Korgak, a fellow at the Jane Glassco Northern Fellowship, helped initiate this presentation by getting the support of the Gordon Foundation, a charitable organization for empowering Canada’s North. He thanked the organization for providing “a lot of learning for young Northerners.”

A six-minute video presentation by DeMaio, Evic, Jennifer Williams and Rocco Canil was made to summarize these recommendations. The video can be found on YouTube titled Communication is Key: A Youth-led policy change project.

FACT FILE: Recommendations led by youth on the Interagency Information Sharing Protocol (IISP):

Policy recommendations:

- Make IISP training mandatory for all service providers in departments signed to the protocol. This includes making IISP training top priority to new employees in each signed department.

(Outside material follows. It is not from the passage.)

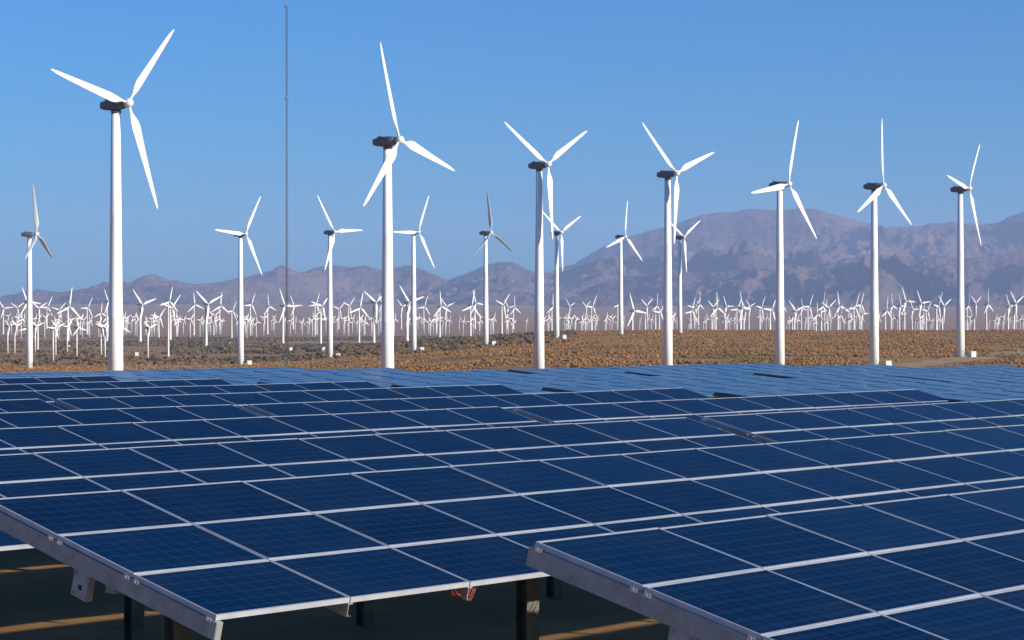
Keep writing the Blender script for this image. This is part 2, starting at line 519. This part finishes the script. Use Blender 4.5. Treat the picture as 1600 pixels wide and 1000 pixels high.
track_pts = np.array([on_ground(u, v)[:2] for u, v in [(1370 + 30 * k, np.interp(1370 + 30 * k, [1370, 1440, 1520, 1640], [577, 569, 560, 543])) for k in range(10)]
                      ] + [on_ground(u, v)[:2] for u, v in [(180 + 12 * k, np.interp(180 + 12 * k, [180, 300, 390, 470], [574, 572, 569, 565])) for k in range(25)]])
def off_track(X, Y, r):
    d = np.min(np.hypot(X[:, None] - track_pts[None, :, 0], Y[:, None] - track_pts[None, :, 1]), 1)
    return d > r
X, Y, u, D = field(200000, 560, 1720, -350, 1950, .46)
k = off_track(X, Y, 13) & ((u > 560) | (D < 1260) )
X, Y = X[k], Y[k]
scrub('desert_scrub', 'dense rusty brown desert brush covering the low ridge', X, Y, g.uniform(.28, 1.0, len(X)) * (.75 + .5 * g.random(len(X)) ** 4), M['scrub'], 1)
X, Y, u, D = field(36000, 1150, 3300, -420, 900, .5)
k = off_track(X, Y, 16) & (fbm(X / 160, Y / 160, 31, 2) > .47)
X, Y = X[k], Y[k]
cl = []
for u0_, u1_, v0_, v1_, n_ in ((268, 365, 535, 553, 260), (425, 445, 541, 547, 40), (528, 545, 541, 549, 50), (90, 150, 545, 560, 60)):
    for _ in range(n_):
        cl.append(on_ground(g.uniform(u0_, u1_), g.uniform(v0_, v1_))[:2])
cl = np.array(cl)
nb_ = len(X)
X, Y = np.concatenate([X, cl[:, 0]]), np.concatenate([Y, cl[:, 1]])
scrub('dark_scrub', 'dark green desert bushes scattered over the left plain', X, Y, np.concatenate([g.uniform(.8, 2.4, nb_), g.uniform(1.8, 3.6, len(cl))]), M['dark_scrub'], 2)

# ------------------------------------------------------------------ solar tables
PSI, TILT = R_(41.54), R_(13.8)
d1 = Vector((math.sin(PSI), math.cos(PSI), 0)); dn = Vector((-math.cos(PSI), math.sin(PSI), 0))
PW, PH = 1.406, 1.0
TILTM = Matrix.Rotation(TILT, 4, 'X')

def panel_meshes():
    w, h, t, fr, fx = PW / 2 - .007, PH / 2 - .006, .042, .021, .012
    gl = MB()
    gl.box(-w + fx - .004, w - fx + .004, -h + fr - .004, h - fr + .004, -.012, -.005)
    fm = MB()
    fm.box(-w, w, -h, -h + fr, -t, 0); fm.box(-w, w, h - fr, h, -t, 0)
    fm.box(-w, -w + fx, -h + fr, h - fr, -t, 0); fm.box(w - fx, w, -h + fr, h - fr, -t, 0)
    g_me = gl.mesh('panel_glass', [M['glass']]); f_me = fm.mesh('panel_frame', [M['alu']])
    def one(fr, fx, mt, gm):
        bo = MB()
        bo.box(-w + fx - .004, w - fx + .004, -h + fr - .004, h - fr + .004, -.012, -.005, 0)
        bo.box(-w, w, -h, -h + fr, -t, 0, 1); bo.box(-w, w, h - fr, h, -t, 0, 1)
        bo.box(-w, -w + fx, -h + fr, h - fr, -t, 0, 1); bo.box(w - fx, w, -h + fr, h - fr, -t, 0, 1)
        return bo.mesh('solar_panel', [M[gm], M[mt]])
    return g_me, f_me, one(.021, .011, 'alu', 'glass'), one(.009, .008, 'alu_dull', 'glass_far')
PG, PF, PB, PD = panel_meshes()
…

- Expand protocol to include youth centre or community wellness staff in hamlets/communities and include them in training.

- Create more levels of risk and timelines for follow-up associated with each level.

- Ensure there is a guide to outline roles/responsibilities and include a guide for frequency of interagency meetings.

Practice recommendations:

- Label Inuusivut staff to be essential workers permanently, due to the ongoing suicide crisis in the territory.

- Continually offer IISP training throughout the year in any form appropriate whether virtual or in-person.

- Staff IISP related positions indeterminately, with housing. Include a signing bonus for Inuit who are hired into those positions similar to the signing bonus of nurses.

- Require all relevant staff in the Inuusivut division are trained to deliver IISP training and that those staff track the number of participants in IISP training when it is delivered.

- Guarantee language is not a barrier to staff who may be working in their communities from participating in interagency meetings.

- Ensure the IISP is published publicly and ensure information can be accessed easily by anyone.